Capturing the highs and the lows of one of the most iconic discoteques in history, documentarian Matt Tyrnauer gives us unprecedented access to “Studio 54.”
Few of us would have ever been permitted entry to the exclusive nightclub Studio 54. Dancing the night away to 115 plus beats per minute was reserved for the elite and the uber-cool. The 1970s dance club in Manhattan created by visionaries Steve Rubell and Ian Schrager is almost a mythical thing at this point. But from 1977 through 1979, 254 West 54th Street was where everything went down. Unfortunately, greed and arrogance brought the entire operation to a halt.
Through astute and revealing interviews with surviving owner Ian Schrager and archived interviews with co-owner Steve Rubell (who died in 1989), we get the story of the club like never before. And director Trynauer brings together a wonderful assortment of images and footage from that era taking us inside the establishment both before it was a club and after. The portrait painted of excess and hedonism strikes a good contrast against the inclusion and tolerance that marked the thumping dance floor. If you believe the interviews, the Hollywood elite rubbed elbows with some of the city’s more edgy and less popular characters.
But while the success of the club was epic, the business side was in shambles. Schrager admits so many mistakes, which eventually landed him and Rubell in prison. Along with the sex and the drugs, failure to secure basic bar licenses plagued the business. It was as if the place was run night-to-night, always expecting that the house of cards would collapse. But perhaps, it was this knife’s edge, the spontaneity, that kept the groove fresh.

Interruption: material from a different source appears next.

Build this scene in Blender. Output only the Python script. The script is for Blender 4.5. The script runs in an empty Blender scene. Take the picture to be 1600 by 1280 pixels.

What struck me while watching the film was how many of the club’s personnel are still very much with us. Sure, many of the principal players, like Rubell, have passed on, but Schrager is still working and enthusiastically shares his story. The memories imparted are vivid and paint an important picture of a time that teased a great loosening in social mores. Of course, the death of disco and the advent of the AIDS crisis intervened thereafter putting the nail in things—the Studio 54 age was no more.
Vivid, honest, and insightful, “Studio 54” gives the uncool and the unhip a chance to step inside the velvet ropes, without being tainted by the dark side that ended the party.
Note that in one of the archived interviews captured in the club, a young Michael Jackson talks about hanging out there. He’s really a beautiful and sensitive young man. Michael’s soft voice and tender, kind expressions gutted me. The Studio 54 era was a very different time in our country, one that shouldn’t be forgotten.